Die Durchführung einer Kapitalerhöhung bedeutet, dass im Hinblick auf die Kapitalaufbringung die strengen aktienrechtlichen Regeln eingehalten werden müssen. Im Ergebnis muss für jede neu geschaffene Aktie eine Einlage in Höhe des (rechnerischen) Nominalwerts der Aktien – in der Regel 1,00 EUR – oder eines höheren Ausgabebetrages erbracht werden. Dieser Wert muss nicht nur durch einen gerichtlich bestellten Prüfer bestätigt werden, er muss auch tatsächlich vorliegen. Dieses starre, dem Gläubigerschutz dienende Prinzip der Kapitalaufbringung verträgt sich an verschiedenen Stellen nicht mit den Marktstandards, die für einen Unternehmenskauf gelten. M&A-Transaktionen sind zwar einerseits durch umfangreiche, aber beschränkte Gewährleistungskataloge gekennzeichnet, die den Käufer, hier den Emittenten, schützen. Andererseits ist die Haftung des Verkäufers aber üblicherweise zeitlich und betragsmäßig beschränkt. Widersprechen solche Klauseln der Kapitalaufbringung, sind sie unwirksam.

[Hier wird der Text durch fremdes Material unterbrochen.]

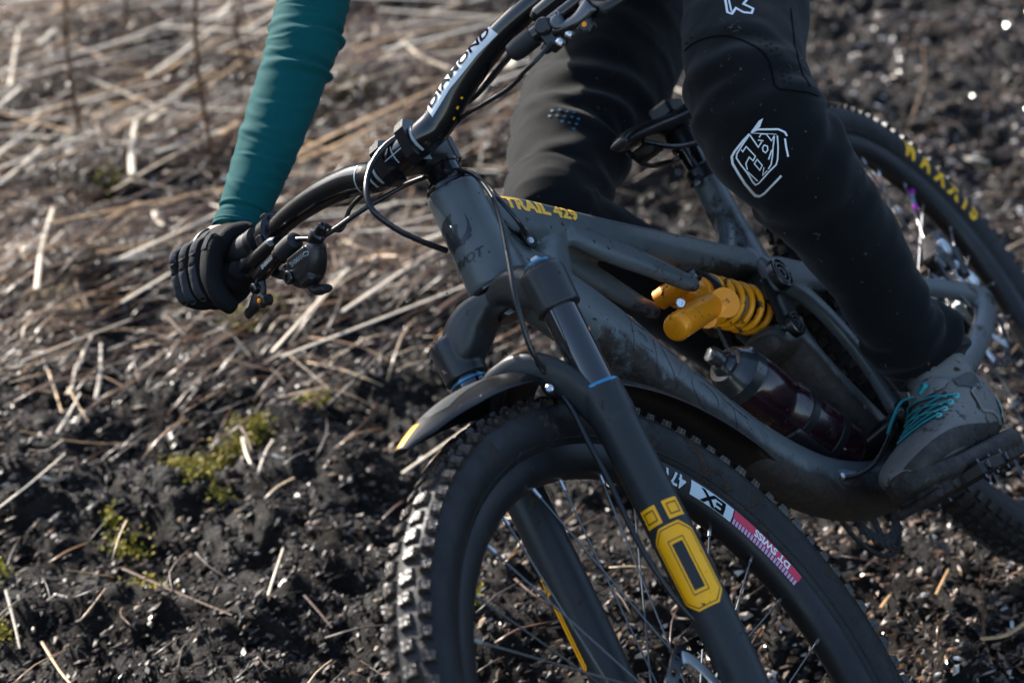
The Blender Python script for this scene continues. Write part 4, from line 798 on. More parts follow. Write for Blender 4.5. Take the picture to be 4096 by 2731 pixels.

Zudem ist zu berücksichtigen, dass auch der Verkäufer der Zielgesellschaft bei wirtschaftlicher Betrachtung in den Emittenten investiert. Auch in umgekehrter Richtung liegt daher eine M&A-Transaktion vor. Das liegt auf der Hand, wenn der Verkäufer nach der Kapitalerhöhung eine substanzielle Beteiligung an dem Emittenten hält. Dann wird auch er eine Due Diligence machen wollen und im Zweifel dieselben Zusicherungen vom Emittenten verlangen, die auch er abgeben muss. Aus gesellschaftsrechtlicher Sicht gefährden solche Zusicherungen allerdings die Kapitalaufbringung, weil es im Zusammenhang mit der Kapitalerhöhung zu einer Schmälerung der Einlage kommen kann.

Fazit

Ein Unternehmenskauf mit Aktien kann in Zeiten beschränkter liquider Mittel eine willkommene Gestaltungsoption darstellen. Die Parteien müssen allerdings mit einer erhöhten rechtlichen Komplexität rechnen.